322 pages, University
of California Press, ISBN-13: 978-0520059139
Morris
Rossabi is an American historian and Senior Scholar and Adjunct Professor at
Columbia University and Distinguished Professor of History at Queens College;
he was also given an honorary doctorate from the National University of
Mongolia for his work on the history of Mongolia, China and East Asia, of which
this book, Khubilai Khan: His Life and
Times, forms a part (and don’t be like Spell-Check; it is spelled “Khubilai”
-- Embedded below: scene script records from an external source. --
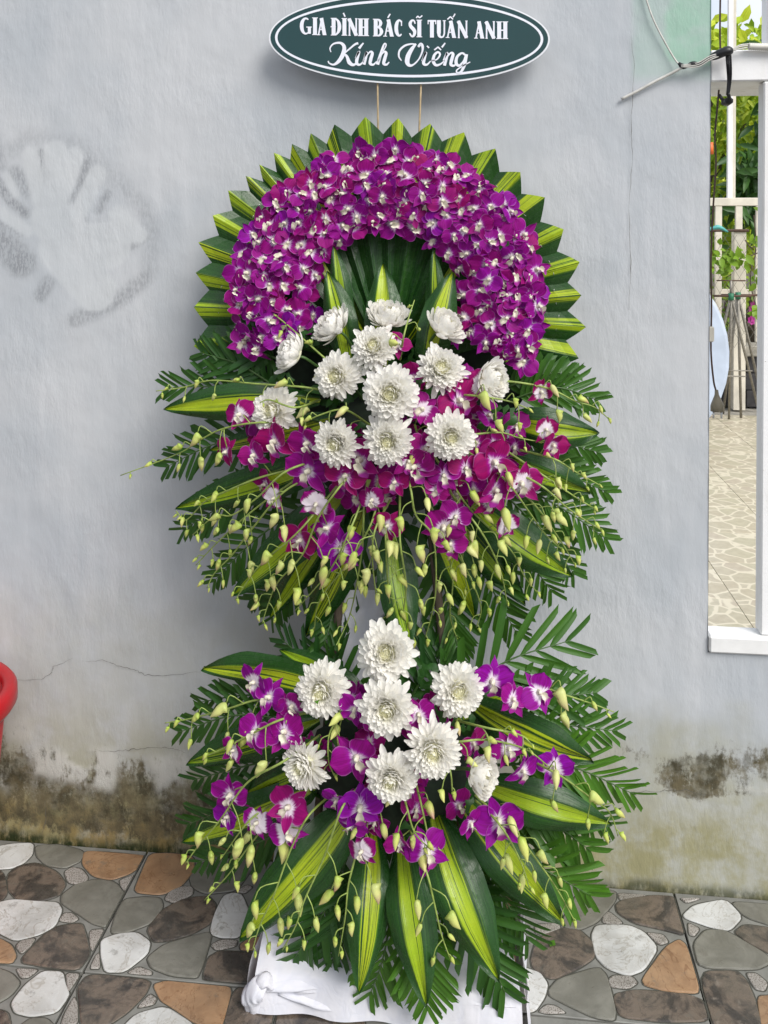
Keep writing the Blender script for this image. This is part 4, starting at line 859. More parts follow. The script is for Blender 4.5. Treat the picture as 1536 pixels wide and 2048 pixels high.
# dark pleats fanning inside the arch
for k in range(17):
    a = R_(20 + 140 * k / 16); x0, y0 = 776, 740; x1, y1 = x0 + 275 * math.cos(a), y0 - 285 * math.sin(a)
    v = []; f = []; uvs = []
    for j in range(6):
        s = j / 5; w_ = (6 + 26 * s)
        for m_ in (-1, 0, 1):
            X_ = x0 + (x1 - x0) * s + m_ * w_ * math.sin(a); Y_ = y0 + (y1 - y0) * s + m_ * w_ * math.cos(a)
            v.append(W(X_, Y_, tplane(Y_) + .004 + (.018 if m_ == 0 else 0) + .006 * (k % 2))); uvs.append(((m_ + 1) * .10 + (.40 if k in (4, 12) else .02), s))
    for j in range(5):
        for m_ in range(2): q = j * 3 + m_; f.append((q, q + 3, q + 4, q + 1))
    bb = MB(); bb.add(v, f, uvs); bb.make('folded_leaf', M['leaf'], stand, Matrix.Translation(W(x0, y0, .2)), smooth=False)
# base frame and cloth
g0 = G(500, 2024); g1 = G(1046, 2036); yb0 = g0.y; zc = .055
bb = MB()
for a, b_ in (((g0.x + .02, yb0 + .006, .006), (g1.x - .02, yb0 + .034, .034)), ((g0.x + .02, -.09, .006), (g1.x - .02, -.062, .034)), ((g0.x + .01, yb0 + .036, .006), (g0.x + .038, -.092, .034)), ((g1.x - .038, yb0 + .036, .006), (g1.x - .01, -.092, .034))): bb.bbox(a, b_, .003)
bb.make('base_frame', M['wood'], stand, smooth=False)
def cloth(name, pf, nu, nv, seed, amp):
    rs = np.random.RandomState(seed); v = []; f = []; uvs = []
    for j in range(nv + 1):
        for i in range(nu + 1):
            u, w_ = i / nu, j / nv; p = Vector(pf(u, w_))
            an = math.atan2(w_ + .15, u - .5); n1 = float(vnoise(np.array([an * 7 + seed]), np.array([w_ * 1.2 + 5]), seed)[0]) - .5; n2 = float(vnoise(np.array([u * 13 + w_ * 5 + 9]), np.array([w_ * 6 + 3]), seed + 1)[0]) - .5
            e = min(1, 6 * w_); p += Vector((0, -1, .7)).normalized() * (abs(n1) * 2 * amp * e + n2 * amp * .4 * e); v.append(p); uvs.append((u, w_))
    for j in range(nv):
        for i in range(nu): q = j * (nu + 1) + i; f.append((q, q + nu + 1, q + nu + 2, q + 1))
    bb = MB(); bb.add(v, f, uvs); o = bb.make(name, M['cloth'], stand); return o
L0 = W(560, 1893, .20); L1 = W(985, 1880, .20)
def pf(u, w_):                               # top edge rises to the stand, front edge lies on the floor
    T = Vector((L0.x + (L1.x - L0.x) * u, -.175, .30 + .20 * math.sin(math.pi * u) ** 2)); Mid = Vector((g0.x + .008 + (g1.x - g0.x - .012) * u, yb0 + .012, .062 + .004 * math.sin(u * 9))); Bt = Vector((g0.x + .01 + (g1.x - g0.x - .012) * u, yb0 - .004 - .004 * math.sin(u * 23), .003 + .004 * abs(math.sin(u * 11))))
    if w_ < .72:
        s = w_ / .72; q = T.lerp(Mid, s); q.z -= .10 * math.sin(math.pi * s) * (.35 + .5 * math.sin(math.pi * u)); q.z = max(q.z, .052); return q
    s = (w_ - .72) / .28; return Mid.lerp(Bt, s)
cloth('base_cloth', pf, 90, 48, 3, .010)
def sidec(x0, sgn):
    def q(u, w_):
        y = yb0 - .003 + (-.07 - yb0) * u; top = .06 + .06 * u; return (x0 + sgn * (.004 + .006 * w_ + .004 * math.sin(u * 14)), y, top * (1 - w_) + .003)
    return q
cloth('side_cloth', sidec(g0.x, -1), 26, 8, 8, .003); cloth('side_cloth', sidec(g1.x, 1), 26, 8, 9, .003)
# knot at the left corner, gathered tail lying on the floor
def gather(bb, P_, rr_, n=24, k5=5, tw=1.2, seed=0, flat=.55):
    rs = random.Random(seed); m_ = 26; sp_ = spline(P_, m_); v = []; f = []; ph = rs.uniform(0, 6)
    for i in range(m_ + 1):
        t_ = (sp_[min(i + 1, m_)] - sp_[max(i - 1, 0)]).normalized(); a_ = t_.cross(Vector((0, -.4, 1))).normalized(); b_ = t_.cross(a_); r = float(np.interp(i / m_ * (len(rr_) - 1), range(len(rr_)), rr_))
        for k in range(n):
            an = 2 * math.pi * k / n; q = .85 + .42 * abs(math.sin(k5 * an / 2 + tw * i / m_ * 3 + ph)) - .12 * math.cos(3 * an + 5 * i / m_ + ph) + .06 * math.sin(9 * an - 7 * i / m_)
            v.append(sp_[i] + (a_ * math.cos(an) + b_ * math.sin(an) * flat) * r * q)
    for i in range(m_):
        for k in range(n): j2 = (k + 1) % n; f.append((i * n + k, i * n + j2, (i + 1) * n + j2, (i + 1) * n + k))
    f.append(tuple(range(n - 1, -1, -1))); f.append(tuple(m_ * n + k for k in range(n))); bb.add(v, f)
bb = MB()
gather(bb, [W(660, 1968, .383), W(600, 1962, .388), W(555, 1964, .393), W(530, 1972, .400)], [.010, .018, .015, .008], seed=1, flat=.35)
gather(bb, [W(530, 1962, .40), W(516, 1972, .408), W(505, 1990, .41), W(506, 2012, .405), W(507, 2036, .40)], [.009, .016, .017, .013, .009], seed=2)
gather(bb, [W(545, 1975, .402), W(532, 1960, .408), W(520, 1968, .410), W(522, 1985, .408)], [.007, .011, .010, .007], seed=3, k5=3)
bb.make('cloth_knot', M['cloth'], stand)
for nm_, P_, rr_ in (('cloth_fold', [W(560, 1972, .392), W(640, 1995, .391), W(720, 2012, .389), W(780, 2022, .386)], [.014, .016, .012, .003]), ('cloth_fold', [W(1040, 2005, .390), W(960, 1995, .388), W(880, 1972, .37), W(830, 1945, .34)], [.012, .012, .010, .003]), ('cloth_fold', [W(1042, 2020, .391), W(980, 2018, .391), W(900, 2022, .389)], [.010, .009, .003]), ('cloth_fold', [W(535, 1955, .39), W(545, 1915, .34), W(570, 1880, .28)], [.012, .016, .010])):
    bb = MB(); gather(bb, P_, rr_, seed=len(rr_) + int(P_[0].x * 100), k5=2, flat=.35); bb.make(nm_, M['cloth'], stand)
# cloth hanging between the tiers
def pf2(u, w_):
    q = W(672 + 205 * u + 8 * math.sin(w_ * 5), 1180 + 240 * w_, .21 + .02 * math.sin(u * 5 + w_ * 2) + .012 * math.sin(u * 17 + w_ * 6)); return q
cloth('hanging_cloth', pf2, 44, 30, 12, .012)

# ------------------------------------------------------------ striped leaves
CLOCK = ['twelve', 'one', 'two', 'three', 'four', 'five', 'six', 'seven', 'eight', 'nine', 'ten', 'eleven']
used = {}
def clock(c, tip):
    a = (math.degrees(math.atan2(tip[0] - c[0], c[1] - tip[1])) % 360) / 30; h = int(round(a * 2)) % 24
    return (CLOCK[h // 2] + " o'clock") if h % 2 == 0 else ('half past ' + CLOCK[h // 2])
def leafmesh(P0, P1, P2, wd, mat, twist=0.0, cup=.22, nrm=(0, -1, .25), nl=22, nw=8, wave=.03):
    prof_x = [0, .08, .25, .48, .7, .86, .95, 1]; prof_y = [.22, .42, .82, 1, .88, .52, .24, .0]
    v = []; uv = []; f = []
    for j in range(nl + 1):
        s = j / nl; p = P0 * (1 - s) ** 2 + P1 * 2 * s * (1 - s) + P2 * s * s; t = ((P1 - P0) * (1 - s) + (P2 - P1) * s).normalized()
        F_ = frame(p, t, nrm) @ Matrix.Rotation(twist * (s - .3), 4, 'Y'); w_ = wd * float(np.interp(s, prof_x, prof_y)) / 2 + .0004
        for k in range(nw + 1):
            u = 2 * k / nw - 1; z = -cup * wd * u * u * .5 * (w_ * 2 / wd) + .006 * math.sin(11 * s + 3 * u) * abs(u) * wave * 30 * (wd / .08)
            z += -.10 * wd * math.exp(-(u * 7) ** 2); v.append(F_ @ Vector((u * w_, 0, z))); uv.append(((u + 1) / 2, s))
    for j in range(nl):
        for k in range(nw): q = j * (nw + 1) + k; f.append((q, q + 1, q + nw + 2, q + nw + 1))
    b = MB(); b.add(v, f, uv); return b
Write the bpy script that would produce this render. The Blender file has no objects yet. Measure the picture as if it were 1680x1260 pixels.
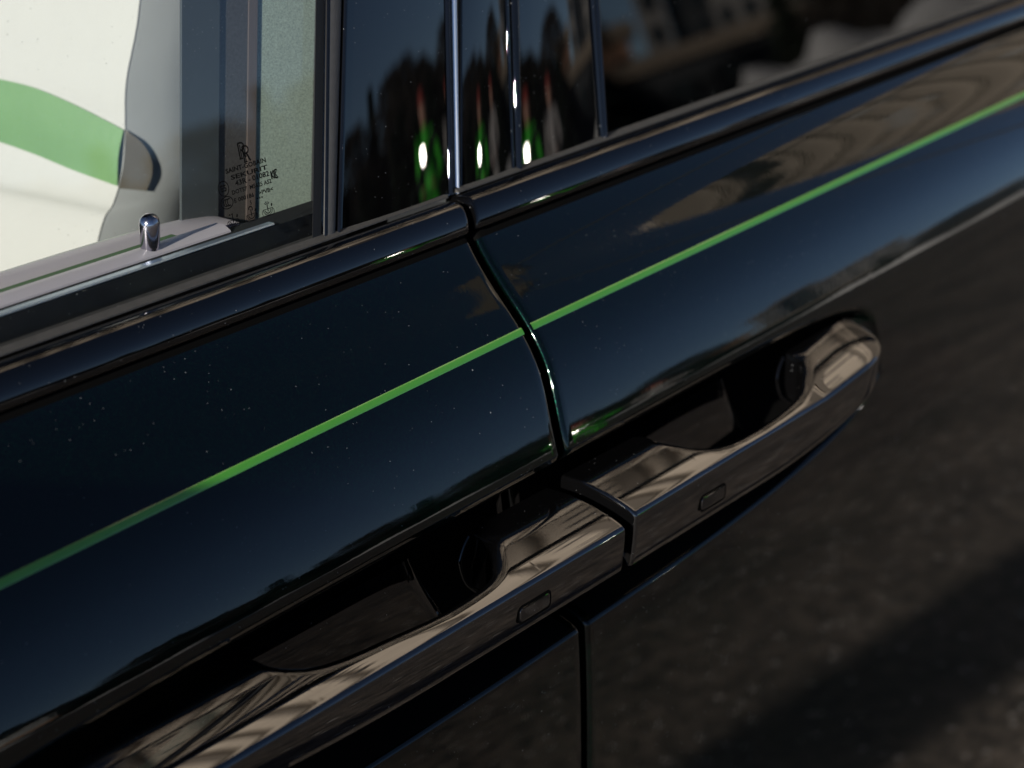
import bpy, math, random
import numpy as np
from mathutils import Matrix, Vector
R = math.radians
rng = np.random.default_rng(7)
random.seed(7)
SC = bpy.context.scene
COL = SC.collection

# ------------------------------------------------------------------ camera
cd = bpy.data.cameras.new('camera')
cam = bpy.data.objects.new('camera', cd)
COL.objects.link(cam)
SC.camera = cam
rx, ry, rz = (0.6069, -0.7948, 0.0), (-0.2963, -0.2263, -0.9279), (0.7375, 0.5631, -0.3728)
cam.matrix_world = Matrix(((rx[0], -ry[0], -rz[0], -0.6755),
                           (rx[1], -ry[1], -rz[1], -0.4448),
                           (rx[2], -ry[2], -rz[2], 1.4052),
                           (0, 0, 0, 1)))
cd.sensor_width = 36.0
cd.lens = 66.66
cd.clip_start = 0.02
cd.clip_end = 3000.0
cd.dof.use_dof = True
cd.dof.focus_distance = 0.845
cd.dof.aperture_fstop = 8.5
cd.dof.aperture_blades = 0

# ------------------------------------------------------------------ world, sun
SUN_AZ, SUN_EL = 188.0, 18.0          # sun stands ahead of the car, a little to the camera's side
w = bpy.data.worlds.new('World')
SC.world = w
w.use_nodes = True
nt = w.node_tree
nt.nodes.clear()
sky = nt.nodes.new('ShaderNodeTexSky')
sky.sky_type = 'NISHITA'
sky.sun_disc = False
sky.sun_elevation = R(SUN_EL)
sky.sun_rotation = R((90.0 - SUN_AZ) % 360.0)
sky.altitude = 6500.0
sky.dust_density = 2.0
sky.air_density = 1.0
sky.ozone_density = 1.3
bg = nt.nodes.new('ShaderNodeBackground')
bg.inputs['Strength'].default_value = 0.058
wo = nt.nodes.new('ShaderNodeOutputWorld')
nt.links.new(sky.outputs[0], bg.inputs[0])
nt.links.new(bg.outputs[0], wo.inputs[0])

sl = bpy.data.lights.new('sun', 'SUN')
sl.energy = 3.9
sl.angle = R(0.5)
sl.color = (1.0, 0.93, 0.83)
so = bpy.data.objects.new('sun', sl)
COL.objects.link(so)
a, e = R(SUN_AZ), R(SUN_EL)
sdir = Vector((math.cos(a) * math.cos(e), math.sin(a) * math.cos(e), math.sin(e)))
so.rotation_euler = sdir.to_track_quat('Z', 'Y').to_euler()
so.location = sdir * 40

SC.view_settings.view_transform = 'Standard'
SC.view_settings.look = 'None'
SC.view_settings.exposure = 0.95
SC.view_settings.gamma = 1.0
SC.cycles.max_bounces = 10
SC.cycles.transparent_max_bounces = 16
SC.cycles.caustics_reflective = False
SC.cycles.caustics_refractive = False


# ------------------------------------------------------------------ helpers
def link(ob, parent=None):
    COL.objects.link(ob)
    if parent is not None:
        ob.parent = parent
        if parent.type == 'EMPTY' and parent.get('worldkids'):
            ob.matrix_parent_inverse = Matrix.Translation(-Vector(parent.location))
    return ob


def mesh(name, verts, faces, mat, parent=None, smooth=None, mats=None, fm=None):
    me = bpy.data.meshes.new(name)
    me.from_pydata([tuple(map(float, v)) for v in verts], [], [tuple(map(int, f)) for f in faces])
    me.update()
    for m in (mats or [mat]):
        me.materials.append(m)
    if fm is not None:
        me.polygons.foreach_set('material_index', list(map(int, fm)))
    if smooth is not None:
        me.polygons.foreach_set('use_smooth', [True] * len(me.polygons))
        if smooth < 179:
            me.set_sharp_from_angle(angle=R(smooth))
    ob = bpy.data.objects.new(name, me)
    return link(ob, parent)


def tag(o, label=None, cat=None, group=None, kind=None):
    if label: o['label'] = label
    if cat: o['category'] = cat
    if group: o['group'] = group
    if kind: o['kind'] = kind
    return o


def empty(name, loc, world_kids=False):
    o = bpy.data.objects.new(name, None)
    o.location = loc
    o.empty_display_size = 0.1
    if world_kids: o['worldkids'] = 1
    COL.objects.link(o)
    return o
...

and not “Kublai” throughout). Rossabi and all other historians seeking to
review the history of the Khans face a difficult task as the Mongols had no
written language, and, so, there are no histories of the Mongols written by the
Mongols. The sources available to the historians are Confucian Chinese and
Muslim Persian (principally) as well as Shinto Japanese and Nestorian Christian
(secondary). As will be readily noted, these sources were recorded with points
of view held by peoples subjugated by the Mongols, hardly an ideal situation
for an historian seeking disinterested facts. As will also be readily noted,
this is not a history intended for the general public. Oh, it’s straightforward
enough – Rossabi organizes his topics into chapters, opens each by telling you
what he’s going to tell you, tells you what he intended to tell you, and then
closes each by telling you what he told you – but in seeking to present a broad
sweep of Khubilai’s times we get a series of not-always well-connected stories:
military stories, Khubilai’s governance stories, tax-collecting stories,
stories describing the theater, stories describing Khubilai’s efforts to create
a written language for the Mongols, and so on. Rossabi struggles with his
diverse sources and their conflicting points of view, frequently warning the
reader that his descriptions are guesses and that he weighed the differing
points of view of his sources in order report what Rossabi regarded as the
likely truth. This is no bad thing; after all, history is always a set of
events sifted by the values of the historian and the richness and perspectives
of the sources, and Rossabi’s history of Khubilai Khan has the marks of careful
workmanship, given the sources available to him.